## AIM OF THE TASK
Copy the first line of the material below and every later line through the line containing "t = clamp(t); return t * t * (3 - 2 * t)", without any other output.

## COLLECTED MATERIAL
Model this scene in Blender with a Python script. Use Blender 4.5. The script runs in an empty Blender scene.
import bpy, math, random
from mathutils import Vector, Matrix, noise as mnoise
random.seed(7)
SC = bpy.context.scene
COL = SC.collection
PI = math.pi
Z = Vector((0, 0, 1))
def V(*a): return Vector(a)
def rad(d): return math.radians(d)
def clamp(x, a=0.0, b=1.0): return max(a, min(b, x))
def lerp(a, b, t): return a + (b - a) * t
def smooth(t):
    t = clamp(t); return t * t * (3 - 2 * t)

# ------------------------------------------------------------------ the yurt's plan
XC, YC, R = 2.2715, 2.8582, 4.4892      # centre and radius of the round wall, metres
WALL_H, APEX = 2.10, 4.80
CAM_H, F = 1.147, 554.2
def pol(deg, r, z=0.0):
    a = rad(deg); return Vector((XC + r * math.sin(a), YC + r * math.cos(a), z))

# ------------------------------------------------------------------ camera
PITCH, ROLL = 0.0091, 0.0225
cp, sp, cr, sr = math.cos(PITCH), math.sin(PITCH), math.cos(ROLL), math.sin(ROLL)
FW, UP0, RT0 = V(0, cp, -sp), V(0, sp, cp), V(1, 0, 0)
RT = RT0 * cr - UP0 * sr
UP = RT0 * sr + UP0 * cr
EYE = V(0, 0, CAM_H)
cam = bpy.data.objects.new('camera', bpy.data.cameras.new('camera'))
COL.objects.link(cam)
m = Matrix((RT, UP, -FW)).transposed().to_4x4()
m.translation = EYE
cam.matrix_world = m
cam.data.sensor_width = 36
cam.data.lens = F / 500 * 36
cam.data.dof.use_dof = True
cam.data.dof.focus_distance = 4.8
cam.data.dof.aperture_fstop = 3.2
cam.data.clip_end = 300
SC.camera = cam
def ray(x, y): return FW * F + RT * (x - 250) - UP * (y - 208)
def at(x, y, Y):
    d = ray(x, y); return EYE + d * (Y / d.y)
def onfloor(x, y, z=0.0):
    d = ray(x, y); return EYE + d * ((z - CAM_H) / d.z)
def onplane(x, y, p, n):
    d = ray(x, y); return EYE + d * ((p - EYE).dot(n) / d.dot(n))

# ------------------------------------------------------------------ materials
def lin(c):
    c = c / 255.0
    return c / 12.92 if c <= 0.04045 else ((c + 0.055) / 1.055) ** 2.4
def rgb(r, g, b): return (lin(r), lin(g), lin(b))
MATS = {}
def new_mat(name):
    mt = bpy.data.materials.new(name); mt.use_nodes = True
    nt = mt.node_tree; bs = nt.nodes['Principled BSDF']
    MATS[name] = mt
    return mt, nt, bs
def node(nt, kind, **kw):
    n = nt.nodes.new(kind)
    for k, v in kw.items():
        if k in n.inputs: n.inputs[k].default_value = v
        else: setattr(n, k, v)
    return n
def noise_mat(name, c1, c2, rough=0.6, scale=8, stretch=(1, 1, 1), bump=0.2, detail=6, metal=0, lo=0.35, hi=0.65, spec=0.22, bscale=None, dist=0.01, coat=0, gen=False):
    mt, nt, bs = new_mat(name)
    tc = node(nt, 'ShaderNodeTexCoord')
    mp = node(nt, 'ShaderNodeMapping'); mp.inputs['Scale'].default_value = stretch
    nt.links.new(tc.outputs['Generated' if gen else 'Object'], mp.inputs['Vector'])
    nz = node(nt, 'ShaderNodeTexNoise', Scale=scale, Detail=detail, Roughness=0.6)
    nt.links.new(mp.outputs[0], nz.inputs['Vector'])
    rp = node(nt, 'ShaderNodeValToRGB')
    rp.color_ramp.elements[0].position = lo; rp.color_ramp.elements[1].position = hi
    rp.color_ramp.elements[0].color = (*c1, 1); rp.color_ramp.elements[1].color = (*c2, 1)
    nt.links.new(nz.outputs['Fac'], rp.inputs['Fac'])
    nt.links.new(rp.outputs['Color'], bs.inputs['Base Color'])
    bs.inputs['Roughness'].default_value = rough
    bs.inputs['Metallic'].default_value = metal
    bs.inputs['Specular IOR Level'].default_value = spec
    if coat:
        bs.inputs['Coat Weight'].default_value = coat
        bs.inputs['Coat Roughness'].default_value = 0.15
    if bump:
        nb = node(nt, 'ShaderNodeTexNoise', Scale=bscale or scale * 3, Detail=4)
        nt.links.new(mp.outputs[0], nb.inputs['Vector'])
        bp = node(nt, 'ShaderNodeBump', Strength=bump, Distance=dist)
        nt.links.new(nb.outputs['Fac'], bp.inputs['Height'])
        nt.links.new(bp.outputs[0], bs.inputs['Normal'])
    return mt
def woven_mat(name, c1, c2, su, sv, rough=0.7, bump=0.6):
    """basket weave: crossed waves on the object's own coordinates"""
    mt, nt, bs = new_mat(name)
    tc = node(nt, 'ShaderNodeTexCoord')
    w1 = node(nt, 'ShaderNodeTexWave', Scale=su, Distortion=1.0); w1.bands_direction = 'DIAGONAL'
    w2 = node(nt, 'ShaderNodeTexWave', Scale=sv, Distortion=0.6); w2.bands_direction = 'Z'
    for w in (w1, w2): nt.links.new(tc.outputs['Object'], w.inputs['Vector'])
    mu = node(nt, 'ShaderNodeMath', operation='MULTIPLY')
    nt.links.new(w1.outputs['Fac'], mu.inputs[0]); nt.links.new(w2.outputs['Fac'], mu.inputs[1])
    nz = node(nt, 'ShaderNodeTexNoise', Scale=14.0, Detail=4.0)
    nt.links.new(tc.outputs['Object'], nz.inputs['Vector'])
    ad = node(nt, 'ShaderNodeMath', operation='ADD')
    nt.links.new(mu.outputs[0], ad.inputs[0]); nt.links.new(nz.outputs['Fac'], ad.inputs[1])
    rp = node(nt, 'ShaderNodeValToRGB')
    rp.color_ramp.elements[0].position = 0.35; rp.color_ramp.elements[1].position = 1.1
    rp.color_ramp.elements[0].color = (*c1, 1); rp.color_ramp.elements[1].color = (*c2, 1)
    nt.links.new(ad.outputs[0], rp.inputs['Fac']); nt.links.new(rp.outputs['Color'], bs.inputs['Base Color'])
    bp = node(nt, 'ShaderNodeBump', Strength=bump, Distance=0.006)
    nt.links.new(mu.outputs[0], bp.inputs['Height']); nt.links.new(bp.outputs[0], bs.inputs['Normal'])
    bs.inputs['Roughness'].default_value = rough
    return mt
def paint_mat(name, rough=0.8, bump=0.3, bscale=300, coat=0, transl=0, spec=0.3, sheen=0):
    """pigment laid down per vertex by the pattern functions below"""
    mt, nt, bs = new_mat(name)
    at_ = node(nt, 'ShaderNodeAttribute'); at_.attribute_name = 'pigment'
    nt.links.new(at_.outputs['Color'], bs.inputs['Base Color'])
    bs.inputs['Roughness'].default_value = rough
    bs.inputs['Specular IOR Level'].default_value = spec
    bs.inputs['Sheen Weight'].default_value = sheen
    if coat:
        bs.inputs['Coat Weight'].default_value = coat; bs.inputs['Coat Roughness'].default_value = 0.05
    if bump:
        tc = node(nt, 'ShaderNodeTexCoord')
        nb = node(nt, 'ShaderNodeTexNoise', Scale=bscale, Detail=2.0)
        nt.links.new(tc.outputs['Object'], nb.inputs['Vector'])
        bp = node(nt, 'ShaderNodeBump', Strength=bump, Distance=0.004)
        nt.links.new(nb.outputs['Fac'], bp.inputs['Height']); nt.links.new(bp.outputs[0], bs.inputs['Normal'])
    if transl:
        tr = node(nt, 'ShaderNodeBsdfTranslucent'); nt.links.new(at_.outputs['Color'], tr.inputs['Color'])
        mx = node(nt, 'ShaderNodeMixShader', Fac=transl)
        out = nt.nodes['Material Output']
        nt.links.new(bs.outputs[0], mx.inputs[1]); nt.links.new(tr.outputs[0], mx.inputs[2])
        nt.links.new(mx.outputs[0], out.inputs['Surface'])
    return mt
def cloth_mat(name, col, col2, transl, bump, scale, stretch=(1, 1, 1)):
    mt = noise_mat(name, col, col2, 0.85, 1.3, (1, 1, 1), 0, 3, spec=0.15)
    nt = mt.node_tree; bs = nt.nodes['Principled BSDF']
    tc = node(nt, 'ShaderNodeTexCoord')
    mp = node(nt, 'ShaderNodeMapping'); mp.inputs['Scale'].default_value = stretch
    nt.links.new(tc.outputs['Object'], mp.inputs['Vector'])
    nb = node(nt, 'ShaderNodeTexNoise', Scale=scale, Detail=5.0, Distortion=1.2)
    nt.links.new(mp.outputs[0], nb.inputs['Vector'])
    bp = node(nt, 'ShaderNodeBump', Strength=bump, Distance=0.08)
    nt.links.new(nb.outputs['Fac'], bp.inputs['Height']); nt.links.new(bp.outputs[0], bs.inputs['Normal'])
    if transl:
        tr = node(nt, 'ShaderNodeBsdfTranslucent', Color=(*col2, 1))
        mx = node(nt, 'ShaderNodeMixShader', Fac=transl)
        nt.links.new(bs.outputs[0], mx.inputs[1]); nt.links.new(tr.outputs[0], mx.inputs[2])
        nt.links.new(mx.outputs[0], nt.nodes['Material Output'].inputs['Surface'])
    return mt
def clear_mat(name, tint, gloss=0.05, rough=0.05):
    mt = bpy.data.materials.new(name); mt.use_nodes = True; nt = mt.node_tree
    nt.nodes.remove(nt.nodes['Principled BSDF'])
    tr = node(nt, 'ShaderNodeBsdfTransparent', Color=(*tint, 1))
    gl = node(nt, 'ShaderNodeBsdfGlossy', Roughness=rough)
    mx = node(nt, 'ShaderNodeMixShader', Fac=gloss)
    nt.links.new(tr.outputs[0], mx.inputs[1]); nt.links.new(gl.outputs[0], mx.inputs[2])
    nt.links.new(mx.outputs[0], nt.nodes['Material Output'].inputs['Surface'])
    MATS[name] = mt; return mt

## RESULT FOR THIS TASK
Model this scene in Blender with a Python script. Use Blender 4.5. The script runs in an empty Blender scene.
import bpy, math, random
from mathutils import Vector, Matrix, noise as mnoise
random.seed(7)
SC = bpy.context.scene
COL = SC.collection
PI = math.pi
Z = Vector((0, 0, 1))
def V(*a): return Vector(a)
def rad(d): return math.radians(d)
def clamp(x, a=0.0, b=1.0): return max(a, min(b, x))
def lerp(a, b, t): return a + (b - a) * t
def smooth(t):
    t = clamp(t); return t * t * (3 - 2 * t)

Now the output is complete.